Last year, US President Joe Biden declassified an intelligence report that found Prince Mohammed had approved the operation against Khashoggi, an assertion Saudi authorities deny.

 

But the spike in energy prices triggered by Russia’s invasion of Ukraine spurred a number of Western leaders to travel to Saudi Arabia to appeal for ramped-up oil production, notably then-UK prime minister Boris Johnson and Biden himself, who swallowed an earlier vow to make the Saudi leadership a “pariah”.

 

German Chancellor Olaf Scholz became the latest major leader to visit the kingdom this past weekend.

 

– ‘Overdue’ step –

Making the crown prince prime minister is an unusual move, but it has happened before.
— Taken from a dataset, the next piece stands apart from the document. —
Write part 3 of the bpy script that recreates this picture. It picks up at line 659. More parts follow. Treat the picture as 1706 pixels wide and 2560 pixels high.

Saudi crown prince, Mohammed bin Salman named Prime Minister
Saudi crown prince, Mohammed bin Salman

In the 1950s, Crown Prince Faisal al Saud became prime minister and assumed control of government operations, ultimately leading to a power struggle resulting in then-King Saud’s abdication.

 

This scenario is different, “formalising a de facto situation”, said Ali Shihabi, a Saudi analyst close to the government.

 

“It was overdue actually, since he has been CEO to the King’s chairman role for many years,” Shihabi said.

 

The crown prince “has already gone through the power struggle phase and won it over, so what’s happening now is more regularization of his authority,” said Umar Karim, an expert on Saudi politics at the University of Birmingham.

 

The move could also resolve thorny questions related to protocol, given Prince Mohammed has for years been meeting heads of state even though his administrative rank has been defence minister, Karim said.

 

Prince Mohammed is being replaced as defence minister by his younger brother, Khalid bin Salman, who was deputy defence minister.

 

Prince Khalid’s promotion “formalizes the key role he has in any case been playing in the ministry since 2019, but also makes the changes look more like a cabinet reshuffle for presentational purposes,” said Kristian Ulrichsen, a research fellow at the Baker Institute at Rice University.